* _Objective_: State the number of lines below in which the word "script" appears. Nothing else belongs in the answer.

* START Input data *

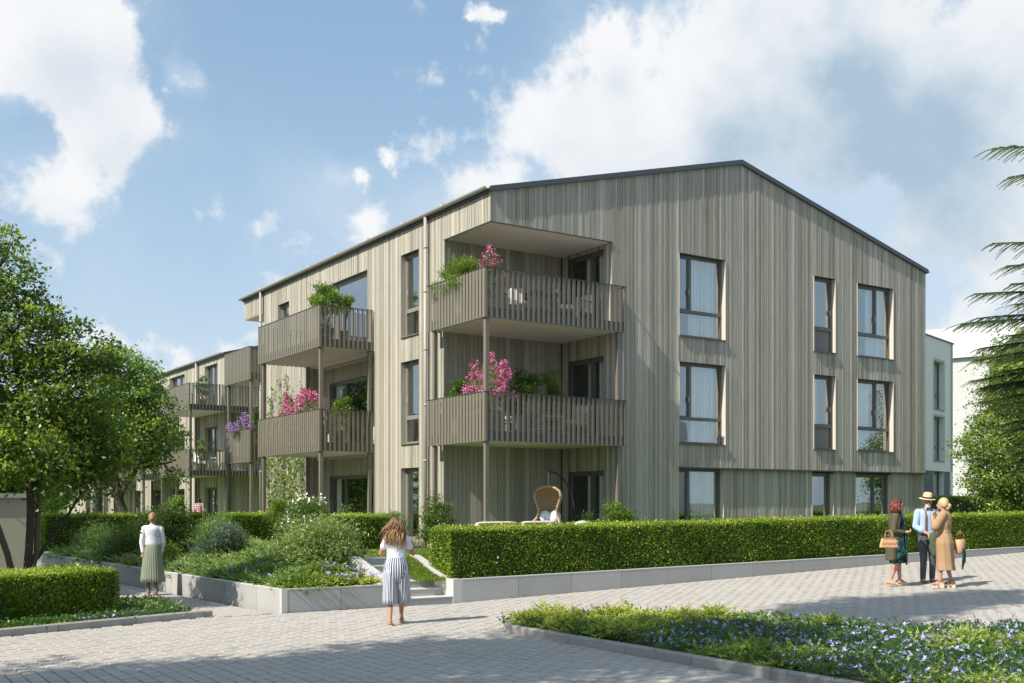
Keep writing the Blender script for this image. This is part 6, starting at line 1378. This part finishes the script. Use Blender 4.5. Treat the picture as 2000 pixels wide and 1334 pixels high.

* END Input data *
* START Input data *

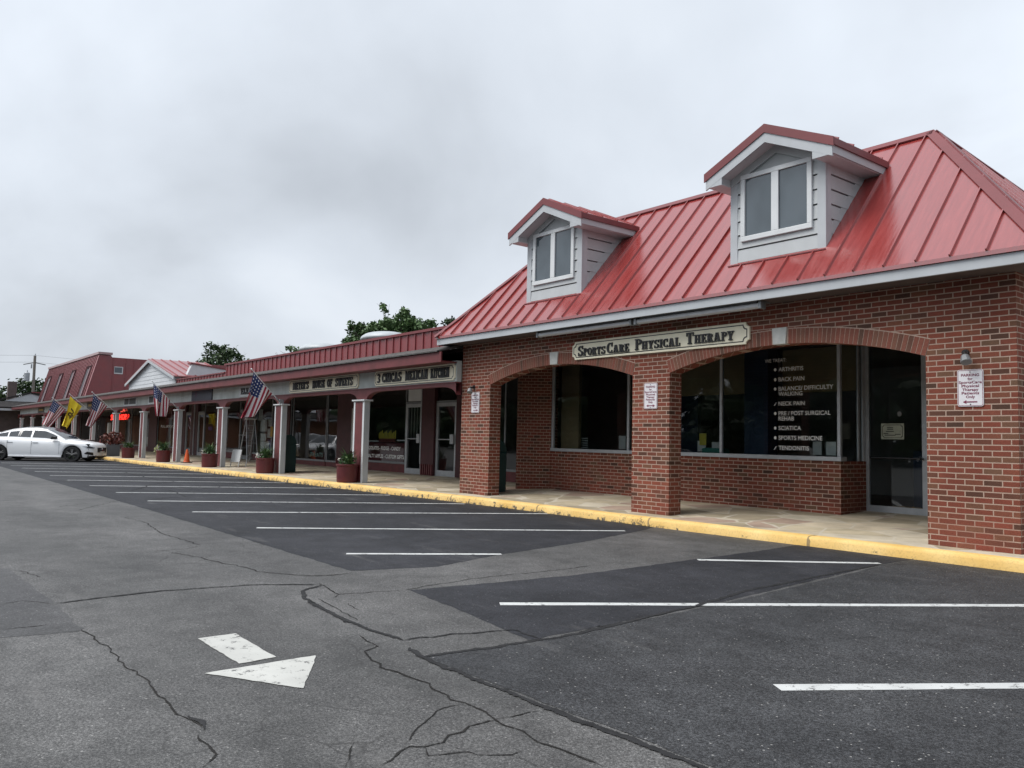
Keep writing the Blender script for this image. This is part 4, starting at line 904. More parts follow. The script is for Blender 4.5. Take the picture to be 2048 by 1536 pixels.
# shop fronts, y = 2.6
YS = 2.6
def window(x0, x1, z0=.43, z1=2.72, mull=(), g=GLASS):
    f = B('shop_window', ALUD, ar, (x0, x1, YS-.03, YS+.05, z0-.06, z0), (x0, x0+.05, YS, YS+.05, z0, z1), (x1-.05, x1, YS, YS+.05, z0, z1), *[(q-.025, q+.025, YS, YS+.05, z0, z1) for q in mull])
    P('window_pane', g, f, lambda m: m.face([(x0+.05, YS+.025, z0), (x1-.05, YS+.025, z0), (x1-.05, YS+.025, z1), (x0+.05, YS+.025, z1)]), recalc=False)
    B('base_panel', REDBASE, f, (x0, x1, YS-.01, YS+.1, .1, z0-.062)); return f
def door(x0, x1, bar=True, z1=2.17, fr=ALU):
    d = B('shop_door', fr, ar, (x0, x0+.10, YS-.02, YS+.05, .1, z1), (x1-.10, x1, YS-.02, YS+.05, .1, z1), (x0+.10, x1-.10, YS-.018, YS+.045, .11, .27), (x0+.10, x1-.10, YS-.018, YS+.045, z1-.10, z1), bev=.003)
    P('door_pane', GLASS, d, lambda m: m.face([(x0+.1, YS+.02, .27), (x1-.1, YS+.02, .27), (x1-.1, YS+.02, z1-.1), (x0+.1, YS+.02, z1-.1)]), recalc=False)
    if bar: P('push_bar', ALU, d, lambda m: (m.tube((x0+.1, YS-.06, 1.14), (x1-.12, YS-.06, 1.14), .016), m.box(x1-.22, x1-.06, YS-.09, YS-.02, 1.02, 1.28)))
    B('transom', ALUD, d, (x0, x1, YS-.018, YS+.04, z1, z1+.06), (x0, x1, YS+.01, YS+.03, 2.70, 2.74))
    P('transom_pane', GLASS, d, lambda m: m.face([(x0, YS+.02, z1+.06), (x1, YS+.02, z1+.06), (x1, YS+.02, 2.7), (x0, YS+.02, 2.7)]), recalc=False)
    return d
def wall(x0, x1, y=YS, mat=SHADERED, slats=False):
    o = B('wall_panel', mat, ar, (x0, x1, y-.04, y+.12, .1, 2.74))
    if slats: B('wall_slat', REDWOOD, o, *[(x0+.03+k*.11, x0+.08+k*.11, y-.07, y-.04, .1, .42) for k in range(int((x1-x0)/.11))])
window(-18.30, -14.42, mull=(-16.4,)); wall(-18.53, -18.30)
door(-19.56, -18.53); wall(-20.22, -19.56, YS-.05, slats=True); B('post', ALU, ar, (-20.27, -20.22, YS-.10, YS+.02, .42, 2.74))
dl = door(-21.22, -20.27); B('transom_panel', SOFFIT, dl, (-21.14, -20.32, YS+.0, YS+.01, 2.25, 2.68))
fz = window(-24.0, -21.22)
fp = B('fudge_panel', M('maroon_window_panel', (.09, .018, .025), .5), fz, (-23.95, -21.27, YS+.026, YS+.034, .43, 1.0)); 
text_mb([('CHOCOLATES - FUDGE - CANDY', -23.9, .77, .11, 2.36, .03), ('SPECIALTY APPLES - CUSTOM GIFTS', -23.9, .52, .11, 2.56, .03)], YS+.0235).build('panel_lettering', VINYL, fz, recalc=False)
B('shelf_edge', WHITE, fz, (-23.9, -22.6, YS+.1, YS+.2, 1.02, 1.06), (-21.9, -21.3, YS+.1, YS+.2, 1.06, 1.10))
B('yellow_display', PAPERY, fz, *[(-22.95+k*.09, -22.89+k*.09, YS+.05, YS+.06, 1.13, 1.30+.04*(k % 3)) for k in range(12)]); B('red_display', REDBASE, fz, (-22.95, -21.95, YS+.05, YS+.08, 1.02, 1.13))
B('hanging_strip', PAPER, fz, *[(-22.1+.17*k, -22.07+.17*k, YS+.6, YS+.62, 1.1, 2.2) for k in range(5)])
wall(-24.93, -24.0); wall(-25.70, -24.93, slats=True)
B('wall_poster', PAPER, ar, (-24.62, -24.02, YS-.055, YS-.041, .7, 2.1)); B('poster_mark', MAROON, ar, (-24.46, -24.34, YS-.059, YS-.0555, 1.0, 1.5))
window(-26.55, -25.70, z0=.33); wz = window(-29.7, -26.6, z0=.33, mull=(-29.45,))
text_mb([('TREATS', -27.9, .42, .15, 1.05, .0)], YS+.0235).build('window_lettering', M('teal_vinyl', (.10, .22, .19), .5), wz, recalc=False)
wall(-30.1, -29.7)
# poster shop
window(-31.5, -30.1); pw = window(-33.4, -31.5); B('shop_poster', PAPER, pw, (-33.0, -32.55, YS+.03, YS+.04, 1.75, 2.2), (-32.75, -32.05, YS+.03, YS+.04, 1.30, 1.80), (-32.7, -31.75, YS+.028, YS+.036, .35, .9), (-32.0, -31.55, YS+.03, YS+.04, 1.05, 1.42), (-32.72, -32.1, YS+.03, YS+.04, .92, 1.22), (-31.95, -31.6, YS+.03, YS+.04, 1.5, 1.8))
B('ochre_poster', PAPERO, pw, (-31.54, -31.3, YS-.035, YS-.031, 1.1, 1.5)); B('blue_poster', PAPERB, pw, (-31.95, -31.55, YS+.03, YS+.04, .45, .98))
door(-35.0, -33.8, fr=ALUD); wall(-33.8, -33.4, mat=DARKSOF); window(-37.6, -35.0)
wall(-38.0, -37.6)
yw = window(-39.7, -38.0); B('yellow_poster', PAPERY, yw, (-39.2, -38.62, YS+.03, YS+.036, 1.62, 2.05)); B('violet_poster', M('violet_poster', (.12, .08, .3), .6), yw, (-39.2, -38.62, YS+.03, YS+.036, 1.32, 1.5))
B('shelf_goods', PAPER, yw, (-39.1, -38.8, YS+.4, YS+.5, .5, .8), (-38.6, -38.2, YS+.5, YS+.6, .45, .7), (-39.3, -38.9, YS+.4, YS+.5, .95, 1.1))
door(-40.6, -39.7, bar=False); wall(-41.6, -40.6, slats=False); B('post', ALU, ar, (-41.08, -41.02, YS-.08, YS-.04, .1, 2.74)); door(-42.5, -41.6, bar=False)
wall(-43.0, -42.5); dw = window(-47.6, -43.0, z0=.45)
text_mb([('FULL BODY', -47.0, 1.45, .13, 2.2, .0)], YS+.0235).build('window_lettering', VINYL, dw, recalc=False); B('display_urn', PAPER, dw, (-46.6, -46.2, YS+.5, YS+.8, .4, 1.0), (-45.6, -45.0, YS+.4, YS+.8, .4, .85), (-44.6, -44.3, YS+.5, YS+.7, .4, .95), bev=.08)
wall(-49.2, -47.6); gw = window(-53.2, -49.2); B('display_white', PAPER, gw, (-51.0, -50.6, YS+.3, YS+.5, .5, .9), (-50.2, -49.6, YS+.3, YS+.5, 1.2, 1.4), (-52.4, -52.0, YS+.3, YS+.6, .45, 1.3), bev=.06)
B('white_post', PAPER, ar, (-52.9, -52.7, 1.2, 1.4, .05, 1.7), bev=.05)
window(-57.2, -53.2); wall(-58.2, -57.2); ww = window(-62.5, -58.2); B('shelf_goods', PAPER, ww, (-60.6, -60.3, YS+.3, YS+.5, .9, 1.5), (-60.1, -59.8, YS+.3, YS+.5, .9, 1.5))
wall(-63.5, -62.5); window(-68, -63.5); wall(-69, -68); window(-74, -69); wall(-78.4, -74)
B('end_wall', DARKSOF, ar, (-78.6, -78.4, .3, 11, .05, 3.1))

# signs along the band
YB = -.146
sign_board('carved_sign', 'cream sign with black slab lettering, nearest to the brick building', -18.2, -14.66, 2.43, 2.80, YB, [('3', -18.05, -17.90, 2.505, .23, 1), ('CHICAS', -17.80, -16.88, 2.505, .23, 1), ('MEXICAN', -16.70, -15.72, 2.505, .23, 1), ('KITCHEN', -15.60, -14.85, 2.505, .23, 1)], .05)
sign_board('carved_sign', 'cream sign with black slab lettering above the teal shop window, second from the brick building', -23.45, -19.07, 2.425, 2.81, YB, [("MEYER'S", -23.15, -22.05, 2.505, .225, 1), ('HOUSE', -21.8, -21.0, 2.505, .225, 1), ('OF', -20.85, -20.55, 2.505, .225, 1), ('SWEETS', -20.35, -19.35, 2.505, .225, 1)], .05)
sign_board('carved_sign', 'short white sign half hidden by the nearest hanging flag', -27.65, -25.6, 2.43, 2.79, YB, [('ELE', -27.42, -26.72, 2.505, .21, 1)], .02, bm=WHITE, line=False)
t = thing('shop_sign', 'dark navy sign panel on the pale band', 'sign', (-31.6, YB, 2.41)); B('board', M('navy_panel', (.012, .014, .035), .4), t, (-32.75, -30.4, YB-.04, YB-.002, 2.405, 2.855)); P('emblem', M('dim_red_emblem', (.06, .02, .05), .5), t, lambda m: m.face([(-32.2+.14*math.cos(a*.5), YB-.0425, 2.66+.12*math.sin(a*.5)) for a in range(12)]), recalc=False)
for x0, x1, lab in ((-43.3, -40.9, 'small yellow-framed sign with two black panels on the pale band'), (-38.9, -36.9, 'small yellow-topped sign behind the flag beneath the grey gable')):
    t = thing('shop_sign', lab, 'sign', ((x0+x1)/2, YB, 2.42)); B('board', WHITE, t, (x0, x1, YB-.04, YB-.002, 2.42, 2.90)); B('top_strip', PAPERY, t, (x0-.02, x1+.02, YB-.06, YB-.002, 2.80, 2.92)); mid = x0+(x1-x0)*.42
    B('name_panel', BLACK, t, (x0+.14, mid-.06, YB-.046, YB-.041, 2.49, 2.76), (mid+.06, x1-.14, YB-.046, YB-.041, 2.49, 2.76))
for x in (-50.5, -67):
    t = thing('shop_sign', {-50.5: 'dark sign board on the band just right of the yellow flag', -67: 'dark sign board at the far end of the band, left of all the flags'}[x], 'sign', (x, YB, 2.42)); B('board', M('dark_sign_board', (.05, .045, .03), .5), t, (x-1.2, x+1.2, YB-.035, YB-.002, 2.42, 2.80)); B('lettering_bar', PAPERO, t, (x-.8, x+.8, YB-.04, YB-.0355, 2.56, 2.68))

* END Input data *

* _Full output_: 2